### The problem
Drop the images; return everything else in the listing below exactly.

** Start of Material provided **

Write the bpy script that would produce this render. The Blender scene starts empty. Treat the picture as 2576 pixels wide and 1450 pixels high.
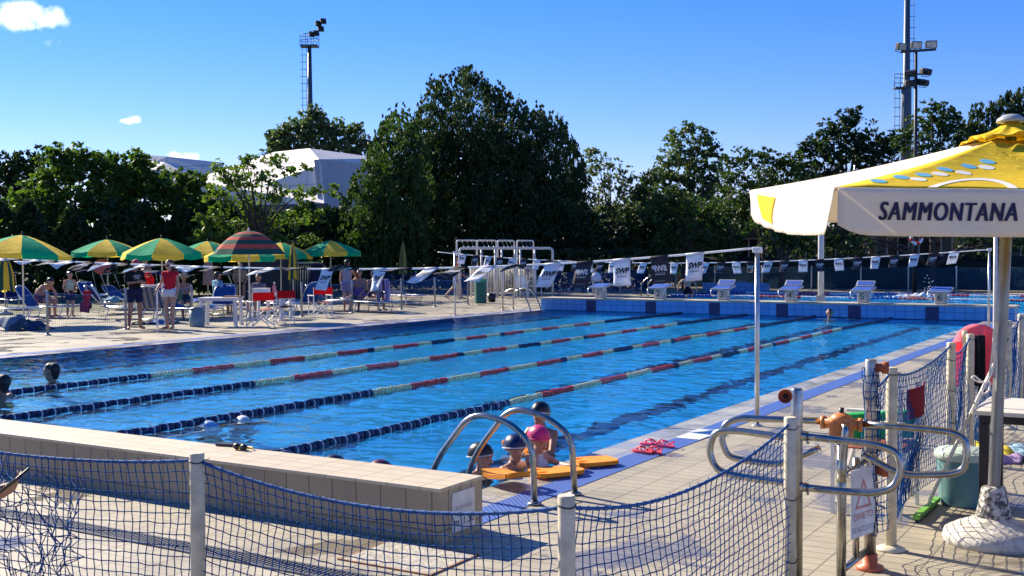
import bpy, bmesh, math, random
import numpy as np
from mathutils import Vector, Matrix, Euler

# ---------------------------------------------------------------- camera, world, sun, exposure
sc = bpy.context.scene
COL = sc.collection
rad = math.radians
FPX, CX, CY = 2808.4, 1288.0, 725.0            # focal length and centre in a 2576 px wide frame
_y, _p, _r = rad(-31.2518), rad(-1.6786), rad(-0.2355)
CAM = np.array([4.4979, -5.9648, 1.7456])
FW = np.array([math.sin(_y) * math.cos(_p), math.cos(_y) * math.cos(_p), math.sin(_p)])
_rt = np.array([math.cos(_y), -math.sin(_y), 0.0])
_up = np.cross(_rt, FW)
RT = _rt * math.cos(_r) + _up * math.sin(_r)
UP = -_rt * math.sin(_r) + _up * math.cos(_r)
cam = bpy.data.objects.new('camera', bpy.data.cameras.new('camera'))
COL.objects.link(cam)
cam.data.sensor_width = 36.0
cam.data.lens = FPX / 2576.0 * 36.0
cam.data.clip_start = 0.05
cam.data.clip_end = 3000.0
cam.matrix_world = Matrix([[RT[i], UP[i], -FW[i], CAM[i]] for i in range(3)] + [[0, 0, 0, 1]])
sc.camera = cam

SUN_EL = rad(31.0)
_az = math.atan2(-0.55, 0.115)                  # compass-style: angle from +Y towards +X
SUN = Vector((math.sin(_az) * math.cos(SUN_EL), math.cos(_az) * math.cos(SUN_EL), math.sin(SUN_EL)))
world = bpy.data.worlds.new('World')
sc.world = world
world.use_nodes = True
WT = world.node_tree
BG = WT.nodes['Background']
sky = WT.nodes.new('ShaderNodeTexSky')
sky.sky_type = 'NISHITA'
sky.sun_disc = False
sky.sun_elevation = SUN_EL
sky.sun_rotation = _az
sky.air_density = 1.0
sky.dust_density = 0.0
sky.ozone_density = 4.0
hs = WT.nodes.new('ShaderNodeHueSaturation')
hs.inputs['Saturation'].default_value = 1.35
hs.inputs['Value'].default_value = 1.0
WT.links.new(sky.outputs[0], hs.inputs['Color'])
# a few small bright clouds, fixed in the sky by direction
tc = WT.nodes.new('ShaderNodeTexCoord')
nz = WT.nodes.new('ShaderNodeTexNoise')
nz.inputs['Scale'].default_value = 55.0
nz.inputs['Detail'].default_value = 7.0
nz.inputs['Roughness'].default_value = 0.6
WT.links.new(tc.outputs['Generated'], nz.inputs['Vector'])
def _math(op, a, b=None, c=None, clamp=False):
    n = WT.nodes.new('ShaderNodeMath'); n.operation = op; n.use_clamp = clamp
    for i, v in enumerate((a, b, c)):
        if v is None: continue
        if isinstance(v, (int, float)): n.inputs[i].default_value = v
        else: WT.links.new(v, n.inputs[i])
    return n.outputs[0]
cover = None
for (px, py, w, h, s) in ((72, 42, 95, 42, 1.0), (40, 28, 40, 22, .8), (322, 306, 26, 10, .62), (338, 301, 22, 12, .62), (455, 398, 55, 24, .95), (128, 105, 30, 12, .4)):
    d = FW + RT * (px - CX) / FPX - UP * (py - CY) / FPX
    d = d / np.linalg.norm(d)
    rr = np.cross(d, (0, 0, 1)); rr /= np.linalg.norm(rr); uu = np.cross(rr, d)
    terms = []
    for ax, sz in ((rr, w / FPX), (uu, h / FPX)):
        vm = WT.nodes.new('ShaderNodeVectorMath'); vm.operation = 'DOT_PRODUCT'
        WT.links.new(tc.outputs['Generated'], vm.inputs[0]); vm.inputs[1].default_value = tuple(ax)
        q = _math('DIVIDE', vm.outputs['Value'], float(sz))
        terms.append(_math('MULTIPLY', q, q))
    fall = _math('SUBTRACT', 1.0, _math('ADD', terms[0], terms[1]))
    front = WT.nodes.new('ShaderNodeVectorMath'); front.operation = 'DOT_PRODUCT'
    WT.links.new(tc.outputs['Generated'], front.inputs[0]); front.inputs[1].default_value = tuple(d)
    fall = _math('MULTIPLY', _math('MAXIMUM', fall, 0.0), _math('GREATER_THAN', front.outputs['Value'], 0.5))
    fall = _math('MULTIPLY', fall, s)
    cover = fall if cover is None else _math('MAXIMUM', cover, fall)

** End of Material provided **

### Result for this exercise
Write the bpy script that would produce this render. The Blender scene starts empty. Treat the picture as 2576 pixels wide and 1450 pixels high.
import bpy, bmesh, math, random
import numpy as np
from mathutils import Vector, Matrix, Euler

# ---------------------------------------------------------------- camera, world, sun, exposure
sc = bpy.context.scene
COL = sc.collection
rad = math.radians
FPX, CX, CY = 2808.4, 1288.0, 725.0            # focal length and centre in a 2576 px wide frame
_y, _p, _r = rad(-31.2518), rad(-1.6786), rad(-0.2355)
CAM = np.array([4.4979, -5.9648, 1.7456])
FW = np.array([math.sin(_y) * math.cos(_p), math.cos(_y) * math.cos(_p), math.sin(_p)])
_rt = np.array([math.cos(_y), -math.sin(_y), 0.0])
_up = np.cross(_rt, FW)
RT = _rt * math.cos(_r) + _up * math.sin(_r)
UP = -_rt * math.sin(_r) + _up * math.cos(_r)
cam = bpy.data.objects.new('camera', bpy.data.cameras.new('camera'))
COL.objects.link(cam)
cam.data.sensor_width = 36.0
cam.data.lens = FPX / 2576.0 * 36.0
cam.data.clip_start = 0.05
cam.data.clip_end = 3000.0
cam.matrix_world = Matrix([[RT[i], UP[i], -FW[i], CAM[i]] for i in range(3)] + [[0, 0, 0, 1]])
sc.camera = cam

SUN_EL = rad(31.0)
_az = math.atan2(-0.55, 0.115)                  # compass-style: angle from +Y towards +X
SUN = Vector((math.sin(_az) * math.cos(SUN_EL), math.cos(_az) * math.cos(SUN_EL), math.sin(SUN_EL)))
world = bpy.data.worlds.new('World')
sc.world = world
world.use_nodes = True
WT = world.node_tree
BG = WT.nodes['Background']
sky = WT.nodes.new('ShaderNodeTexSky')
sky.sky_type = 'NISHITA'
sky.sun_disc = False
sky.sun_elevation = SUN_EL
sky.sun_rotation = _az
sky.air_density = 1.0
sky.dust_density = 0.0
sky.ozone_density = 4.0
hs = WT.nodes.new('ShaderNodeHueSaturation')
hs.inputs['Saturation'].default_value = 1.35
hs.inputs['Value'].default_value = 1.0
WT.links.new(sky.outputs[0], hs.inputs['Color'])
# a few small bright clouds, fixed in the sky by direction
tc = WT.nodes.new('ShaderNodeTexCoord')
nz = WT.nodes.new('ShaderNodeTexNoise')
nz.inputs['Scale'].default_value = 55.0
nz.inputs['Detail'].default_value = 7.0
nz.inputs['Roughness'].default_value = 0.6
WT.links.new(tc.outputs['Generated'], nz.inputs['Vector'])
def _math(op, a, b=None, c=None, clamp=False):
    n = WT.nodes.new('ShaderNodeMath'); n.operation = op; n.use_clamp = clamp
    for i, v in enumerate((a, b, c)):
        if v is None: continue
        if isinstance(v, (int, float)): n.inputs[i].default_value = v
        else: WT.links.new(v, n.inputs[i])
    return n.outputs[0]
cover = None
for (px, py, w, h, s) in ((72, 42, 95, 42, 1.0), (40, 28, 40, 22, .8), (322, 306, 26, 10, .62), (338, 301, 22, 12, .62), (455, 398, 55, 24, .95), (128, 105, 30, 12, .4)):
    d = FW + RT * (px - CX) / FPX - UP * (py - CY) / FPX
    d = d / np.linalg.norm(d)
    rr = np.cross(d, (0, 0, 1)); rr /= np.linalg.norm(rr); uu = np.cross(rr, d)
    terms = []
    for ax, sz in ((rr, w / FPX), (uu, h / FPX)):
        vm = WT.nodes.new('ShaderNodeVectorMath'); vm.operation = 'DOT_PRODUCT'
        WT.links.new(tc.outputs['Generated'], vm.inputs[0]); vm.inputs[1].default_value = tuple(ax)
        q = _math('DIVIDE', vm.outputs['Value'], float(sz))
        terms.append(_math('MULTIPLY', q, q))
    fall = _math('SUBTRACT', 1.0, _math('ADD', terms[0], terms[1]))
    front = WT.nodes.new('ShaderNodeVectorMath'); front.operation = 'DOT_PRODUCT'
    WT.links.new(tc.outputs['Generated'], front.inputs[0]); front.inputs[1].default_value = tuple(d)
    fall = _math('MULTIPLY', _math('MAXIMUM', fall, 0.0), _math('GREATER_THAN', front.outputs['Value'], 0.5))
    fall = _math('MULTIPLY', fall, s)
    cover = fall if cover is None else _math('MAXIMUM', cover, fall)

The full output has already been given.